Your objective: Please copy the lines below exactly, from the first one through the line showing "SC = bpy.context.scene".

+---+

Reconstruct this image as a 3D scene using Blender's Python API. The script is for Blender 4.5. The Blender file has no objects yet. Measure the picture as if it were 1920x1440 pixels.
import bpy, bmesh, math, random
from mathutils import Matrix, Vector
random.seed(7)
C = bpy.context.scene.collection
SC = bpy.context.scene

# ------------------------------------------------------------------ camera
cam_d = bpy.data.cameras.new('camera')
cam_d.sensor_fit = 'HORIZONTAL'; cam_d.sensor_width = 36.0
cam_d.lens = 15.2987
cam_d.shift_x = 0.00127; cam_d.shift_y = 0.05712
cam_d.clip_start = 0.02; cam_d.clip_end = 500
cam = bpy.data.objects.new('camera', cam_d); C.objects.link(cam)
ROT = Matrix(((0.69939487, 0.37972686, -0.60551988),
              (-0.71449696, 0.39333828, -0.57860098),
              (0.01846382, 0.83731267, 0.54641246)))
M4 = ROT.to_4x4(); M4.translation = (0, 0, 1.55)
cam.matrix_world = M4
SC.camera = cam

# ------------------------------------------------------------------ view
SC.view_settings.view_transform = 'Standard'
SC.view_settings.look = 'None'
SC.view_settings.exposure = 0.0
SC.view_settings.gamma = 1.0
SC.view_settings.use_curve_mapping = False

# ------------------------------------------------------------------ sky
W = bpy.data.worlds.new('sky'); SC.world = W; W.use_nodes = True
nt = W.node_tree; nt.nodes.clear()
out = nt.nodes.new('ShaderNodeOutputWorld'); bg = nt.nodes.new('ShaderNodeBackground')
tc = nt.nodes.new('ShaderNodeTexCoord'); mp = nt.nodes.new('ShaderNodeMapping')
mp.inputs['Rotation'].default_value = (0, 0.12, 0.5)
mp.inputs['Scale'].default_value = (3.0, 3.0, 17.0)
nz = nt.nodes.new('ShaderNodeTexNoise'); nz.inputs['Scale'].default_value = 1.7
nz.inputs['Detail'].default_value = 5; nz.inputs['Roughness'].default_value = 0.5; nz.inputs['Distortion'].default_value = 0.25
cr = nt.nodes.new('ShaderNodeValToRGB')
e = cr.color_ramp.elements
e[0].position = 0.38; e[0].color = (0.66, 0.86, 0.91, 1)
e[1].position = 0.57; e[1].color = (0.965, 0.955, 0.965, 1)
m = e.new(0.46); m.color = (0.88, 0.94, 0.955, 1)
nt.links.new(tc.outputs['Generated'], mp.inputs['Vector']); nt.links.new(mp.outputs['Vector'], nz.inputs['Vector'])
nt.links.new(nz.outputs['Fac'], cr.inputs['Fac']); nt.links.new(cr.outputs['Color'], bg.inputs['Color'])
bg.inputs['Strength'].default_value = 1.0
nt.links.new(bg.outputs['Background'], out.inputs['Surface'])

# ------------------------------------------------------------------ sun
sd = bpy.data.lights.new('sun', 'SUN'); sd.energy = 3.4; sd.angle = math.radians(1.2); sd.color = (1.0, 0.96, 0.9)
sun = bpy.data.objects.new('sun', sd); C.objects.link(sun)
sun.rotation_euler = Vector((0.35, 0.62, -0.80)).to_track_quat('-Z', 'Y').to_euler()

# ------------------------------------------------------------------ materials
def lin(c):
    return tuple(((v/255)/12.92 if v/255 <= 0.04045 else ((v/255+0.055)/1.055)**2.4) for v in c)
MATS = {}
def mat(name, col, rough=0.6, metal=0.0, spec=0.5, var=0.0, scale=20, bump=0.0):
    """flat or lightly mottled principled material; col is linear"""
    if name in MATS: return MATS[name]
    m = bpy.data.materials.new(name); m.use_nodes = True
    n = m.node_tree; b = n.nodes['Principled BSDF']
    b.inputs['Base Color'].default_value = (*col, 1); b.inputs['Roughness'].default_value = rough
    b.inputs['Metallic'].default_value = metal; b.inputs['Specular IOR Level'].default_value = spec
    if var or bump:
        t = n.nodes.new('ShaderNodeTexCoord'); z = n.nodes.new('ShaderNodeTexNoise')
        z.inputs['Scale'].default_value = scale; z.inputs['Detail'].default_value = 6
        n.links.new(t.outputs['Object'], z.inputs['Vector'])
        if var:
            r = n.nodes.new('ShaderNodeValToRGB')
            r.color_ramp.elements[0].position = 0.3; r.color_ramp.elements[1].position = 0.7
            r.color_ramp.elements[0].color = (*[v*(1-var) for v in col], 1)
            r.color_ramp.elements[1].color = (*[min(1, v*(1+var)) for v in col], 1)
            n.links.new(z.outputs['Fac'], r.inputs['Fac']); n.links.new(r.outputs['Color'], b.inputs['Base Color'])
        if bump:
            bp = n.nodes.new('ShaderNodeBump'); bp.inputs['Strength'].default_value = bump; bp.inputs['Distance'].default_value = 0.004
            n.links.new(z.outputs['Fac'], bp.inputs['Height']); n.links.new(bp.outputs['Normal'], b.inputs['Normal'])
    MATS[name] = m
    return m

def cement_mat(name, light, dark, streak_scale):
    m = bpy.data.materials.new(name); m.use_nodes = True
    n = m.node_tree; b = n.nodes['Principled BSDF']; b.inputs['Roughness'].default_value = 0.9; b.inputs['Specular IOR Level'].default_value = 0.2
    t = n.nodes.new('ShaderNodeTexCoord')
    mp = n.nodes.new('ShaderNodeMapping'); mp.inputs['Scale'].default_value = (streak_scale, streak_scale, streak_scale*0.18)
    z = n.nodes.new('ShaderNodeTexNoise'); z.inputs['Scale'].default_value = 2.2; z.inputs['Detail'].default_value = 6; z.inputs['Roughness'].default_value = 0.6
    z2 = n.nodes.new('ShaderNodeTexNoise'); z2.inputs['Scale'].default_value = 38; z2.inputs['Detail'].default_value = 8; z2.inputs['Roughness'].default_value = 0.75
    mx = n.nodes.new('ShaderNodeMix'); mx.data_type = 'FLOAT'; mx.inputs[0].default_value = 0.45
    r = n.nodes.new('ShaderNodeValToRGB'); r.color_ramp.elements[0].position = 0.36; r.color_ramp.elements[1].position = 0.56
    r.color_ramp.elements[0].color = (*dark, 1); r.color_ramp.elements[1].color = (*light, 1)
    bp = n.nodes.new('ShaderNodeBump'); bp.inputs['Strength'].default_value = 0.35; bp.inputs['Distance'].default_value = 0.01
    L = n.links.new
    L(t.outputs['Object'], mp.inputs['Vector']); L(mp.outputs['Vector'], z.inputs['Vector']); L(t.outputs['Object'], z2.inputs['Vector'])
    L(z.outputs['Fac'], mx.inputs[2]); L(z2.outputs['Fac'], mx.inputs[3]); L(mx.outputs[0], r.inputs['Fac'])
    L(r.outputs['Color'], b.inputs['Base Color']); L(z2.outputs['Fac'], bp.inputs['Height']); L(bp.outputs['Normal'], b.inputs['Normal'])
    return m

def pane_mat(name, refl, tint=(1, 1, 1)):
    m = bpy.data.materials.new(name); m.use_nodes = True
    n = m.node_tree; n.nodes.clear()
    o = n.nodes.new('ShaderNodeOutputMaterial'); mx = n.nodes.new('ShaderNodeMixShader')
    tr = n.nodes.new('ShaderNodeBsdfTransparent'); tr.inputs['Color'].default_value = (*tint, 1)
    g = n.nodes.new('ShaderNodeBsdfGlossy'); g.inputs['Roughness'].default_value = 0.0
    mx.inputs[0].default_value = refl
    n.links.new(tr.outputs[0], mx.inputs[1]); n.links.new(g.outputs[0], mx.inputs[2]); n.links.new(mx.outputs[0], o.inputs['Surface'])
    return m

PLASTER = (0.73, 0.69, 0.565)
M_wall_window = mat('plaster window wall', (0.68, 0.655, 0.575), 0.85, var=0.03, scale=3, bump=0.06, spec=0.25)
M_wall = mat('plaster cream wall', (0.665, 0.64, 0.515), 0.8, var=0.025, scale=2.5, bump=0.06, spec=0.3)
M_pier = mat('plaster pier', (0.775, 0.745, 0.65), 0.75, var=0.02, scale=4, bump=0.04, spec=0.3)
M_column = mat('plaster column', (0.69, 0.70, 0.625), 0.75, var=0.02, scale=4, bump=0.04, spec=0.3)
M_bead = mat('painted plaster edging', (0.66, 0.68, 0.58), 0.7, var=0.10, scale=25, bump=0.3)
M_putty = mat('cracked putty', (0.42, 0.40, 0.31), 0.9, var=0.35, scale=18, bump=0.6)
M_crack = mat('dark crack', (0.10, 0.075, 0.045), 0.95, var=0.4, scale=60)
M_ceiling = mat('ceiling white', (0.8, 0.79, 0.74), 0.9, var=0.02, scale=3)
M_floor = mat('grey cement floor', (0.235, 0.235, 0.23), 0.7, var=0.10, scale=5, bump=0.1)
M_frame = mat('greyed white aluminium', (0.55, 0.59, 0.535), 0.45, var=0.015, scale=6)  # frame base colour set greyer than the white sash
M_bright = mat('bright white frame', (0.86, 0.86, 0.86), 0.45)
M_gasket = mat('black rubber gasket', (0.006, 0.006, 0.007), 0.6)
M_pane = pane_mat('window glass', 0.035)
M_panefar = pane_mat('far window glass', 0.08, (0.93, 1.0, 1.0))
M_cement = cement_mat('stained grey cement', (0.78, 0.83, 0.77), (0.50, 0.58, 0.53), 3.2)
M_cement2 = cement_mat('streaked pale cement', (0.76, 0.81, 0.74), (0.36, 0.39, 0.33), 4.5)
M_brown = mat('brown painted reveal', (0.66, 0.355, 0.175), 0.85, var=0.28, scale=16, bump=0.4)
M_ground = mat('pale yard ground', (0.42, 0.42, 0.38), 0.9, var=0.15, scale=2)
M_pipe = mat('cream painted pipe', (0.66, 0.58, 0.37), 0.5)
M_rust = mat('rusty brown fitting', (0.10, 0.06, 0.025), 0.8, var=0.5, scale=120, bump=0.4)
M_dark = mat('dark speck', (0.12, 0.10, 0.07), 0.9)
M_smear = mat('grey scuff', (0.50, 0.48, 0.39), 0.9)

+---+

Output below:
Reconstruct this image as a 3D scene using Blender's Python API. The script is for Blender 4.5. The Blender file has no objects yet. Measure the picture as if it were 1920x1440 pixels.
import bpy, bmesh, math, random
from mathutils import Matrix, Vector
random.seed(7)
C = bpy.context.scene.collection
SC = bpy.context.scene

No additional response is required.